Em 2008, o Diário Oficial da União revelou que havia mais funções do que servidores no Senado. No começo deste ano, soube-se que a Casa tinha 181 diretorias, 100 a mais que o número de senadores. Havia diretor até para cuidar do check in nas viagens aéreas de Suas Excelências. Estudo encomendado à Fundação Getulio Vargas recomendou o enxugamento para sete diretorias. O presidente José Sarney (PMDB-AP) mandou cortar 50. Em junho, pelo menos 37 sobreviviam. No recesso de julho, o escândalo já era outro: gastos superiores a R$ 5 milhões com horas extras em pleno mês de folga. Para 2010, a promessa de economia de R$ 13,5 milhões não consta na proposta orçamentária. E o Conselho de Administração prepara o plano de reestruturação salarial com os R$ 108 milhões a mais. Sem contar a proposta de incorporar a verba indenizatória aos salários dos parlamentares.

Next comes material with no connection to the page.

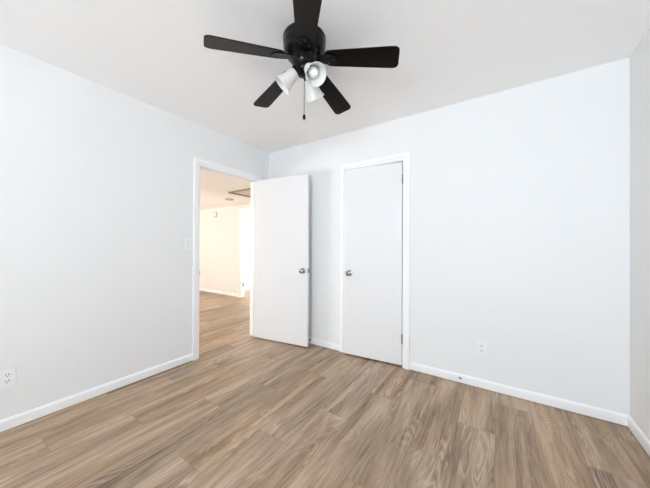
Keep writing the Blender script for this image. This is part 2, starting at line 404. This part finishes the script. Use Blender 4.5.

Não dá para continuar postergando a racionalização administrativa do Senado Federal. A Casa precisa de estrutura compatível com o tamanho das responsabilidades que carrega. Mas isso não significa desperdício. Muito pelo contrário. O gigantismo compromete o bom funcionamento e joga na lama a imagem do parlamento. Austeridade e transparência são as palavras-chaves. Organograma e plano de cargos e salários enxutos são essenciais. Porém, de pouco adiantarão se persistir a imoral prática do patrimonialismo e do clientelismo. Público e privado têm de ser irremediavelmente separados. Os mandatários de hoje ainda têm um ano para reverter as expectativas e se mostrarem à altura da tarefa. Do contrário, em outubro de 2010 o eleitor nomeará nas urnas substitutos capazes de proceder à moralização.